• _WHAT YOU HAVE TO DO_: A single number is the answer here: how many lines of the entries contain "objects"?

• _RECORDS FOR THE EXERCISE_:
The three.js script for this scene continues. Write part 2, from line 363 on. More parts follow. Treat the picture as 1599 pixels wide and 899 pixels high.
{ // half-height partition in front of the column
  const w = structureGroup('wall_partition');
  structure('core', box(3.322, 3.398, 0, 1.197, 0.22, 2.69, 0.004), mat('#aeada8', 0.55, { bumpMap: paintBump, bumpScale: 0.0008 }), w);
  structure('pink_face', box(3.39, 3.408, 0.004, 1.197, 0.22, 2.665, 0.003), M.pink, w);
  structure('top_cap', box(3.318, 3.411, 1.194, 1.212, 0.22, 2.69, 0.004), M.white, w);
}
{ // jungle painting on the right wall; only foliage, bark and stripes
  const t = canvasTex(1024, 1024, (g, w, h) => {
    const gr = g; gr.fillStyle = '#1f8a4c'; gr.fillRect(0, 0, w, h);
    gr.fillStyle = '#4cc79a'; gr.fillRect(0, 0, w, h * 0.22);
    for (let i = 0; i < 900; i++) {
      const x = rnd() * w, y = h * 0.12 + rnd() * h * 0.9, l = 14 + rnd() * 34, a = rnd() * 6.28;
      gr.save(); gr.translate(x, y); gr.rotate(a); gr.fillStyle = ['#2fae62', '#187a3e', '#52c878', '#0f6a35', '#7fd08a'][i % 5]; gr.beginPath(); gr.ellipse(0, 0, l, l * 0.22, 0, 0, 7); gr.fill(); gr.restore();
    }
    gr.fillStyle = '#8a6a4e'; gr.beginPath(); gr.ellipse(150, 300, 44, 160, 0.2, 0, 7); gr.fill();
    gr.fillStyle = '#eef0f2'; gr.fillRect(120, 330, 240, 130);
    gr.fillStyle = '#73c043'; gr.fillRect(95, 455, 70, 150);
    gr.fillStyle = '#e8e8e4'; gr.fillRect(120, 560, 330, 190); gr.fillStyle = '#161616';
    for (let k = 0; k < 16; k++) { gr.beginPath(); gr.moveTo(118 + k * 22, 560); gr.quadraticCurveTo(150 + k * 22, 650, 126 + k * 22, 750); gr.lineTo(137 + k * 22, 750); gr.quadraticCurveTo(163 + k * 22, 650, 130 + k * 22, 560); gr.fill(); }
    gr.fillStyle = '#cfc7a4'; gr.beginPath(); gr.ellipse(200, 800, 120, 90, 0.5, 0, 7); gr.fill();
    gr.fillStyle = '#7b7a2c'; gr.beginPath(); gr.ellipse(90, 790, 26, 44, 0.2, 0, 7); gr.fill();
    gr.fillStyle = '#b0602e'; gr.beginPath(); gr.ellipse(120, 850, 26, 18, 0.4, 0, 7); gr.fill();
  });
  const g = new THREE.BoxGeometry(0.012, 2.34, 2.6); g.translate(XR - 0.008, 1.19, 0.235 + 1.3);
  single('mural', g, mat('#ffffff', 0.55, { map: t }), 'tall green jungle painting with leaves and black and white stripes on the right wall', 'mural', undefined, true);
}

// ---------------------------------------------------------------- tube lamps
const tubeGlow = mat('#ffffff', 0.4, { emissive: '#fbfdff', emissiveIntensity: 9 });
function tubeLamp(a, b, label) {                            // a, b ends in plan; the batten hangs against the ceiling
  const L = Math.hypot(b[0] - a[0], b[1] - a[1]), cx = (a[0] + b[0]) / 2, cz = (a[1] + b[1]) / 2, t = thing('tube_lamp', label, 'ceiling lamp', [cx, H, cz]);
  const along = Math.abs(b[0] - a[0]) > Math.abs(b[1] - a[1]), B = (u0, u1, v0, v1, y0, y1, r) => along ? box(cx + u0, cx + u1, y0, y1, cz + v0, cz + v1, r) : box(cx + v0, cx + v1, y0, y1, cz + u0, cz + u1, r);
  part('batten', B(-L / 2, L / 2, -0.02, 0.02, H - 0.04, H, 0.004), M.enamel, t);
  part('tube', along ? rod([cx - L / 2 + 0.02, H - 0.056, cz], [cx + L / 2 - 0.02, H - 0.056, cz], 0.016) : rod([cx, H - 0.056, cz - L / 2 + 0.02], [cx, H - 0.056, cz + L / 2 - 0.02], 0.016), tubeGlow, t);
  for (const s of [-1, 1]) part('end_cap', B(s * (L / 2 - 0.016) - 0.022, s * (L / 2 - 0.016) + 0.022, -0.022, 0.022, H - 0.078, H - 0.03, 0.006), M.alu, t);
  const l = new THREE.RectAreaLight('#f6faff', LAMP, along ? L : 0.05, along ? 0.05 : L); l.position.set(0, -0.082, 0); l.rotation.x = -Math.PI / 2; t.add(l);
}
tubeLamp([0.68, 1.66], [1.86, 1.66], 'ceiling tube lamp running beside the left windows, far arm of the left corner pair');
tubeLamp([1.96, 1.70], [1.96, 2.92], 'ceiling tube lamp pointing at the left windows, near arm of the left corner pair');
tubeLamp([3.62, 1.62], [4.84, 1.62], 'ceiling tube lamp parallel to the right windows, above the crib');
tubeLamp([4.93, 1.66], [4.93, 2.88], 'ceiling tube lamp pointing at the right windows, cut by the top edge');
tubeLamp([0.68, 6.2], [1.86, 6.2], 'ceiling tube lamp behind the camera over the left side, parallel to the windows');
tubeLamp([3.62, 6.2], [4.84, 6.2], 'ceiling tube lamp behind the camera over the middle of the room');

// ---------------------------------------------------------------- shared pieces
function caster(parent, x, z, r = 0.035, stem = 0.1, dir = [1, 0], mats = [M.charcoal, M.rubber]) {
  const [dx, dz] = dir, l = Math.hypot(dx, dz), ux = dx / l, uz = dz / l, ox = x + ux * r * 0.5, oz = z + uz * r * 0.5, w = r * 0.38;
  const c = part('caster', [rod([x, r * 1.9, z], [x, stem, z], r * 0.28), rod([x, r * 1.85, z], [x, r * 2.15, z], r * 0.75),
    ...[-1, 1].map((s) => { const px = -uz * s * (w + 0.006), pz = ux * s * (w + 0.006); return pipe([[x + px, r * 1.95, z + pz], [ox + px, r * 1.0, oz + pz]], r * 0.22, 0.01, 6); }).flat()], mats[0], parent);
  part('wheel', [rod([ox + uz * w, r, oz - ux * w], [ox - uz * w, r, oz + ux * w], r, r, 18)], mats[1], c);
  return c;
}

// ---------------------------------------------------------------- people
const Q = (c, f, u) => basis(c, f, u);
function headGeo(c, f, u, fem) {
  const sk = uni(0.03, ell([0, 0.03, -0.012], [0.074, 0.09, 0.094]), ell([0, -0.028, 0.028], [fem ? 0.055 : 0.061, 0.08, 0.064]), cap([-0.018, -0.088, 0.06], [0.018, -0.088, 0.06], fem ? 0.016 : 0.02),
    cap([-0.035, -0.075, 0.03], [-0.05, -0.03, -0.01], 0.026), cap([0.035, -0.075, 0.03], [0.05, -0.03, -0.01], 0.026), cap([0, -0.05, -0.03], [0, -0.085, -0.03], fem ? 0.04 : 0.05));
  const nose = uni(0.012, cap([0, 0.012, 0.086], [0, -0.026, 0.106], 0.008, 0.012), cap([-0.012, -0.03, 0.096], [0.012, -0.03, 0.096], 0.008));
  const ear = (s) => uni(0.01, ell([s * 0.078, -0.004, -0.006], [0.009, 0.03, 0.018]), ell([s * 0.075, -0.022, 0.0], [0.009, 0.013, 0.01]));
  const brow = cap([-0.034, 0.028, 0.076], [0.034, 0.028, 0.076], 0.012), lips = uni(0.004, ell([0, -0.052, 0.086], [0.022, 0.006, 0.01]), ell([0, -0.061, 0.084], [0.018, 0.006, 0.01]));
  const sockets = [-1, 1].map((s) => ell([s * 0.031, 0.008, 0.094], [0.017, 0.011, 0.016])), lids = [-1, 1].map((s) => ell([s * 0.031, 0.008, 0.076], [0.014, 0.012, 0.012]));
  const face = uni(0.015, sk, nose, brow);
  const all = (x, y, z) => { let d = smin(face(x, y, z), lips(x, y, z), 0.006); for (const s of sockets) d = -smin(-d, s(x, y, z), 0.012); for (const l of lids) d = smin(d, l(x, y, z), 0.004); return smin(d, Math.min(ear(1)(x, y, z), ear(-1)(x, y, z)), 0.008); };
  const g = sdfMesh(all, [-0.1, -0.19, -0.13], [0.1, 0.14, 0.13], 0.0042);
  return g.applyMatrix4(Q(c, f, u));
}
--
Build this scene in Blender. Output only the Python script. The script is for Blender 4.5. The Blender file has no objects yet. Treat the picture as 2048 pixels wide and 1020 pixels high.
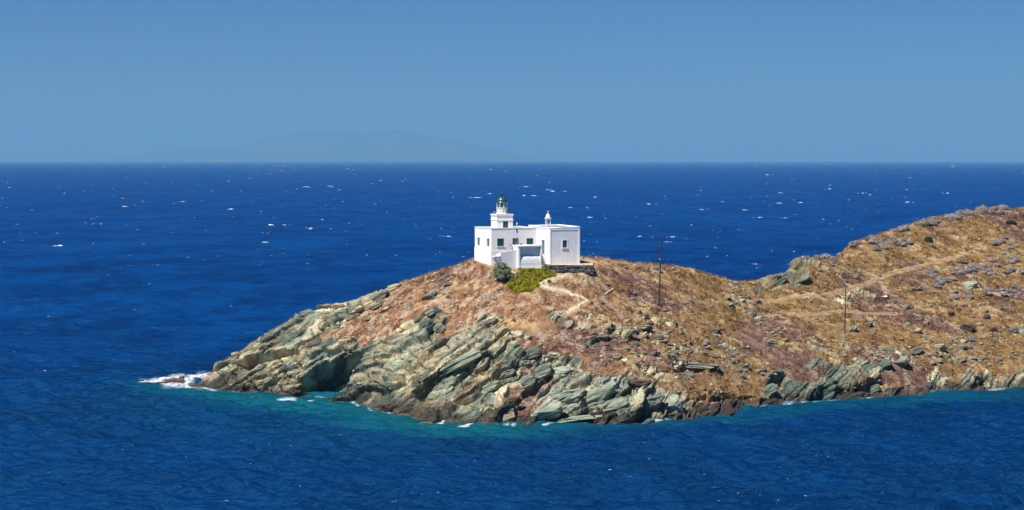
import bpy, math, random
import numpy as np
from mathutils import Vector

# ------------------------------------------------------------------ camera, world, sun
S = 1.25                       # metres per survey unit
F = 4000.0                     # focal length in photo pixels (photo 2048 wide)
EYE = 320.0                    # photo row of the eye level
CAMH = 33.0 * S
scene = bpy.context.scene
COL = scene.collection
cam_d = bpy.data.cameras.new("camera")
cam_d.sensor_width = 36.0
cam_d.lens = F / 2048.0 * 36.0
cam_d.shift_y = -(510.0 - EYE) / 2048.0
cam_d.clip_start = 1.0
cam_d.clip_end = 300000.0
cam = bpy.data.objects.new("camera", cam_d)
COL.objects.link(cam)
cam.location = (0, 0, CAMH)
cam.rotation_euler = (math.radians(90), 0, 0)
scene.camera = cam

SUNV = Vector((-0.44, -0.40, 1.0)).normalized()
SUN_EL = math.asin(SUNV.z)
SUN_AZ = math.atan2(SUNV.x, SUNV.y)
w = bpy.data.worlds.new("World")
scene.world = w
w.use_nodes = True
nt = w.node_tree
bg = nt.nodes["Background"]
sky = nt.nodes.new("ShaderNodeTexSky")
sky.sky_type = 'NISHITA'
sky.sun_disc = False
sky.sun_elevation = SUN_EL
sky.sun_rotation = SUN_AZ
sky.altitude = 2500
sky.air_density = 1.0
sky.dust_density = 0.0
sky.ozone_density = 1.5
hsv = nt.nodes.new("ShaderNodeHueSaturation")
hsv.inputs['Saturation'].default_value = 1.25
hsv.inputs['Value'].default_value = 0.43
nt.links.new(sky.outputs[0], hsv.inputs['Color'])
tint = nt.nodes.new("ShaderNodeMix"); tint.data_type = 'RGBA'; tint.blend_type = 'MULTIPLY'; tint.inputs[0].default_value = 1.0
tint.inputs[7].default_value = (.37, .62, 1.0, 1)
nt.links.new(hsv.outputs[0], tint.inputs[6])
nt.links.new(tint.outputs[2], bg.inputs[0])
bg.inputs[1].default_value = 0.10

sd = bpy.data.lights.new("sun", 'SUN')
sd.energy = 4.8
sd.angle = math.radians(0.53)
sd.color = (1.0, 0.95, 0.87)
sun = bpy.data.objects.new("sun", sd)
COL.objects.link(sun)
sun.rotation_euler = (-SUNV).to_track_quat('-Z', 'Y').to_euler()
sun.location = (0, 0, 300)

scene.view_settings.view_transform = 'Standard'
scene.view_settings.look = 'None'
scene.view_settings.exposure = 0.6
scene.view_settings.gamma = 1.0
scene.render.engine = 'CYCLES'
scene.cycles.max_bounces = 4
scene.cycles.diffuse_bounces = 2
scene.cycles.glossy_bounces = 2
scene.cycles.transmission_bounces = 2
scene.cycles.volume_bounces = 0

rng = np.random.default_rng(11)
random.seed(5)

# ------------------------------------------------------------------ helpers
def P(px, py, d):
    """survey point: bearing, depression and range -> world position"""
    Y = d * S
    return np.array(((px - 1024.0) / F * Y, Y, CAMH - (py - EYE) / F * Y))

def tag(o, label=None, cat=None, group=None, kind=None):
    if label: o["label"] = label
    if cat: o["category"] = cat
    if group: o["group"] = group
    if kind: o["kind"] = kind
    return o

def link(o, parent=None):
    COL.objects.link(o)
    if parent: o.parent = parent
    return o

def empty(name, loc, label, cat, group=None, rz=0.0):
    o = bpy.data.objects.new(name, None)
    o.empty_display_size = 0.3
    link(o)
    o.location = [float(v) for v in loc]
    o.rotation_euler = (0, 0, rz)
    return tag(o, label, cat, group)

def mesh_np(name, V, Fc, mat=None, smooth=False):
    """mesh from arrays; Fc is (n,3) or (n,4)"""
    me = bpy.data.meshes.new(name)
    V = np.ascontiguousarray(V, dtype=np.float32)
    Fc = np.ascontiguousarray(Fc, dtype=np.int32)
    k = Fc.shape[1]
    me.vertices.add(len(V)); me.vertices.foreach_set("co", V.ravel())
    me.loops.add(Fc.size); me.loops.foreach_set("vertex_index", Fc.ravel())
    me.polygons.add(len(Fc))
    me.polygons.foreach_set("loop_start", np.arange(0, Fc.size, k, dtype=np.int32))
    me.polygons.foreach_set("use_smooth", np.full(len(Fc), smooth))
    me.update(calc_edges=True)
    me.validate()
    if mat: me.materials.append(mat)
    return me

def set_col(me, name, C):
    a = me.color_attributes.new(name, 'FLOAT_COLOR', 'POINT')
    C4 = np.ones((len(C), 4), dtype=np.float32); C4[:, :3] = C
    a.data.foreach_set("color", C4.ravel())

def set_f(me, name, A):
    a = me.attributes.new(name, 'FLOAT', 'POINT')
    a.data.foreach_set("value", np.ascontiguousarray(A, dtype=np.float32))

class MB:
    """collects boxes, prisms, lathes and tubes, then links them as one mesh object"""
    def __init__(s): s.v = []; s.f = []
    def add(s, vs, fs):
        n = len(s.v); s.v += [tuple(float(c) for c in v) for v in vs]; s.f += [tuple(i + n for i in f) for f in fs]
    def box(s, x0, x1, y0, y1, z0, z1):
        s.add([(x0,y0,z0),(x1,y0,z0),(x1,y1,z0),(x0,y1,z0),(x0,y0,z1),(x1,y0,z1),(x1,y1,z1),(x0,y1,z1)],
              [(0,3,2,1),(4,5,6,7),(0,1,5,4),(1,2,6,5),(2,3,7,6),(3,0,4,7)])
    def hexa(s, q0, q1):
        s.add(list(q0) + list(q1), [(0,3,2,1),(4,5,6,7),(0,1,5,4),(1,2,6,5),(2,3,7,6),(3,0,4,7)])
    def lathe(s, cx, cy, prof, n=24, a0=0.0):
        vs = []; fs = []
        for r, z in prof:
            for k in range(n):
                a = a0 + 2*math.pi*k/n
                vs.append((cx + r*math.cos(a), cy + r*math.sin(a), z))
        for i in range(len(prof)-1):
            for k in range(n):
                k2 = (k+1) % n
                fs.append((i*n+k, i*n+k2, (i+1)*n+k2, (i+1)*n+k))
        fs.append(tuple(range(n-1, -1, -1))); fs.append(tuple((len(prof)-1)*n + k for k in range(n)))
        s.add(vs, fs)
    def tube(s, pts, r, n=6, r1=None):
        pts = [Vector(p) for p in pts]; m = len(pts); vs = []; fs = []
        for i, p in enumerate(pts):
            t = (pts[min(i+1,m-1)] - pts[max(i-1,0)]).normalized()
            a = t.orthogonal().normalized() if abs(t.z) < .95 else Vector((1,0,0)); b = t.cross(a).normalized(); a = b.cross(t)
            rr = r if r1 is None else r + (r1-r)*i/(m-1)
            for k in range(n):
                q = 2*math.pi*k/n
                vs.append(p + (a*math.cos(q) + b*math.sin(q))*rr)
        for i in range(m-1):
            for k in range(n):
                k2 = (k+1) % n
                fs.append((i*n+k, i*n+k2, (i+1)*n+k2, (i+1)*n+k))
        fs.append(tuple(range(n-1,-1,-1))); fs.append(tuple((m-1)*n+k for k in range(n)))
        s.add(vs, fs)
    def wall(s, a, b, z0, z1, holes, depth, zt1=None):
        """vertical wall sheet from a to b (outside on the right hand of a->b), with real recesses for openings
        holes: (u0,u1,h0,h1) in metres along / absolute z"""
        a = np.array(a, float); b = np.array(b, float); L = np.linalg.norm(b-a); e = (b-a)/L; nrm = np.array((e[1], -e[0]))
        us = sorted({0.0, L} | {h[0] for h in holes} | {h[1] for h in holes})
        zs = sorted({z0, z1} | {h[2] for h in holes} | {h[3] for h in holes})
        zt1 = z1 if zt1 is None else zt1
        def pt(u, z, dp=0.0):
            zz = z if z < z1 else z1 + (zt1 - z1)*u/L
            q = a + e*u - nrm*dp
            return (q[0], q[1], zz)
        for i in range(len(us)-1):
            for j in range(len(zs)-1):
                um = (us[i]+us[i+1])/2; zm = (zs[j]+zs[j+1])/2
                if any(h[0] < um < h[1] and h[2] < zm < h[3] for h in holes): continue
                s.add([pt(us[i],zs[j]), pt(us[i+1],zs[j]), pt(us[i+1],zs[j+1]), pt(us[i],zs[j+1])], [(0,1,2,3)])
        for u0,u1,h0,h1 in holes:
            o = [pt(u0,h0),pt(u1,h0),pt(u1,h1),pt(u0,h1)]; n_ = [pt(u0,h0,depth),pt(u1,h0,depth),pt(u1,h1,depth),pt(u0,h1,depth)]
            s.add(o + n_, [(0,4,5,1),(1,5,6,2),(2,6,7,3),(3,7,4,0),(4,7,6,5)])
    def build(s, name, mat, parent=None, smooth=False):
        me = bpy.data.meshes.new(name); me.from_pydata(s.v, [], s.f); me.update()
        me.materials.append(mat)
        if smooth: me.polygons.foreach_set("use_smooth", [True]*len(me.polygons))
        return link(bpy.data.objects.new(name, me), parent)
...
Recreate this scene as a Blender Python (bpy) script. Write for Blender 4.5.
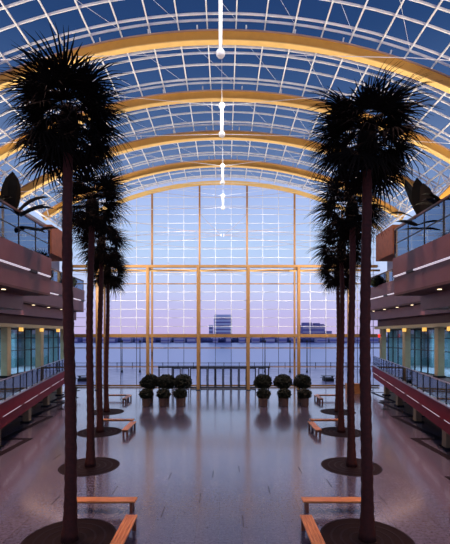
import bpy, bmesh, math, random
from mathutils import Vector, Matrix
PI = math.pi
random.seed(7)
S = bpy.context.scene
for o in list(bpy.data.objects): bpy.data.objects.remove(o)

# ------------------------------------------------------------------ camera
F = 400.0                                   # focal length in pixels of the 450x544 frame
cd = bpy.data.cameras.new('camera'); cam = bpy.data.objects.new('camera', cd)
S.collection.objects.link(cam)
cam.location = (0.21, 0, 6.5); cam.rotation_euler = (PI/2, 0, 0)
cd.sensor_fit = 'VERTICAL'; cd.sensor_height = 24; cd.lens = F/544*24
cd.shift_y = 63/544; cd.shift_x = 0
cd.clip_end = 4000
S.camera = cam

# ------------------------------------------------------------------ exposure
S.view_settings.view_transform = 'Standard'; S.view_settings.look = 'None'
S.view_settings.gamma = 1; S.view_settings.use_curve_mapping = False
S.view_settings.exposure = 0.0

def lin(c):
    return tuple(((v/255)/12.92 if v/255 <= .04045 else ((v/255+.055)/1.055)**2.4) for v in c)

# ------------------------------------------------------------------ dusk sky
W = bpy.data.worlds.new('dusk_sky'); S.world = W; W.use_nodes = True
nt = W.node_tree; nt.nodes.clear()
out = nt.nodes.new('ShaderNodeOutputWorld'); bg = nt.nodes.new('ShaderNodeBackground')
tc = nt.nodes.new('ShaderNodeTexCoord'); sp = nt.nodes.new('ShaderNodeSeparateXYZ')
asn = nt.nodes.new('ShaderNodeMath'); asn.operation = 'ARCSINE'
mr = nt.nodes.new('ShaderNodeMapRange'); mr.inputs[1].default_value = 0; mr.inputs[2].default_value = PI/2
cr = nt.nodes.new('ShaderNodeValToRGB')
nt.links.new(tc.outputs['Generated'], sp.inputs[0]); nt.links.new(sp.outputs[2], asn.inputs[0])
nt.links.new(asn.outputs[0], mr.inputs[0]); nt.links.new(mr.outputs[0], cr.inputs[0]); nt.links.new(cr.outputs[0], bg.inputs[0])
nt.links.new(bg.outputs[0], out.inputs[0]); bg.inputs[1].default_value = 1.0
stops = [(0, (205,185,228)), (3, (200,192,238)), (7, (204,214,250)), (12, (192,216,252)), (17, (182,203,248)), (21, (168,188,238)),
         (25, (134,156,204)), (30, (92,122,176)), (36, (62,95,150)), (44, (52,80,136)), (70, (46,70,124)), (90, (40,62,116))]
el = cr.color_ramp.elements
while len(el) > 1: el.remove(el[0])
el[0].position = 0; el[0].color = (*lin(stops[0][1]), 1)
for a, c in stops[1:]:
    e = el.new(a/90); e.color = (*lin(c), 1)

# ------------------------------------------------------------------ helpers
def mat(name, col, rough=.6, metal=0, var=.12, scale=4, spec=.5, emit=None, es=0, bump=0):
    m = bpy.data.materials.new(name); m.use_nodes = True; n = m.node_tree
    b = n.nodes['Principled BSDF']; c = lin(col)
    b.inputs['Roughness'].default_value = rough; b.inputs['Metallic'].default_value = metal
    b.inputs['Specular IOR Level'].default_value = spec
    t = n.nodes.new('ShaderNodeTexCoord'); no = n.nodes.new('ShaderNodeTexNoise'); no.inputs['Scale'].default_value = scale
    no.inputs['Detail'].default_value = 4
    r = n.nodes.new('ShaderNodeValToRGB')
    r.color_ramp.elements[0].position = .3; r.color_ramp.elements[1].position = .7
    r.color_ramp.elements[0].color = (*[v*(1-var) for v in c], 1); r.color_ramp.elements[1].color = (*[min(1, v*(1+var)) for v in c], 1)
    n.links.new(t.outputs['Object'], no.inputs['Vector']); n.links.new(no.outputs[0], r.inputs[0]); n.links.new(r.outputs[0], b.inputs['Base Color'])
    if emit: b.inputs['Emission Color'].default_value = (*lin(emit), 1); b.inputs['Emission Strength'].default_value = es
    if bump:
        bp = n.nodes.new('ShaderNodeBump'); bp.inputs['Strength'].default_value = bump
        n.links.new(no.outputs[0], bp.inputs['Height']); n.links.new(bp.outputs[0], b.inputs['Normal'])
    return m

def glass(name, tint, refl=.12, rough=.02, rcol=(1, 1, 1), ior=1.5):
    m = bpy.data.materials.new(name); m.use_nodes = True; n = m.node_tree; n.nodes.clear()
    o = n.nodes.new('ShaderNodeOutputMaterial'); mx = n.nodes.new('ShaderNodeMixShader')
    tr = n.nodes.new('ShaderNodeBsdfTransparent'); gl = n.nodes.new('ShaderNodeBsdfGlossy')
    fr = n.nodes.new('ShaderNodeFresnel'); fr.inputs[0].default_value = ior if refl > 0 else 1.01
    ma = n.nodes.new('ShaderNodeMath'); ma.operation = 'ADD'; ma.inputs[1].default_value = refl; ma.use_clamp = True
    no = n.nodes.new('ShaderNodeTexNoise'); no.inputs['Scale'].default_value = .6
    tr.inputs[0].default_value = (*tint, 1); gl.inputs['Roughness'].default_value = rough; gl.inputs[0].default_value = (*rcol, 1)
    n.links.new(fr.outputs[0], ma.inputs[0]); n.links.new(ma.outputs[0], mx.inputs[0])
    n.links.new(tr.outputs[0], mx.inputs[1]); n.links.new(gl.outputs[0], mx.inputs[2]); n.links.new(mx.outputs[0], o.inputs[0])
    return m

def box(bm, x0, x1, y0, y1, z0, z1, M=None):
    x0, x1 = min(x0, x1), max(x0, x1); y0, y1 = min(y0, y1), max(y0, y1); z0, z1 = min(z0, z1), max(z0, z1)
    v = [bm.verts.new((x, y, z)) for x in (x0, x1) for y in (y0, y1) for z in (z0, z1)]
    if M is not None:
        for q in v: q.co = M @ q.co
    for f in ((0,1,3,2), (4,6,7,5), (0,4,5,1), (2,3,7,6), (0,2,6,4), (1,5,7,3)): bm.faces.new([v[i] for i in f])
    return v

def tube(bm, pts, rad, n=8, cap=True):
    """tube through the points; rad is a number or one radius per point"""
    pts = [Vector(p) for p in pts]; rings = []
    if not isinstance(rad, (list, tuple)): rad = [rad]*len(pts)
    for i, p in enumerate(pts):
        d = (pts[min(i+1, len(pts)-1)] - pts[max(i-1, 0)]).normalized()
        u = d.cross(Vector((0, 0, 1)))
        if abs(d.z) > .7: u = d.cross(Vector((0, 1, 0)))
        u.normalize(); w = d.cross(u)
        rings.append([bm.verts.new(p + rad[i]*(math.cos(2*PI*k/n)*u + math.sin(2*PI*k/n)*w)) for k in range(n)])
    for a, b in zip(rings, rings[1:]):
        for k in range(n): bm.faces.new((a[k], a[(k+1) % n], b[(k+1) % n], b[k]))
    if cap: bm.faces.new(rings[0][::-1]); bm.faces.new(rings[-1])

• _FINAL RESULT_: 11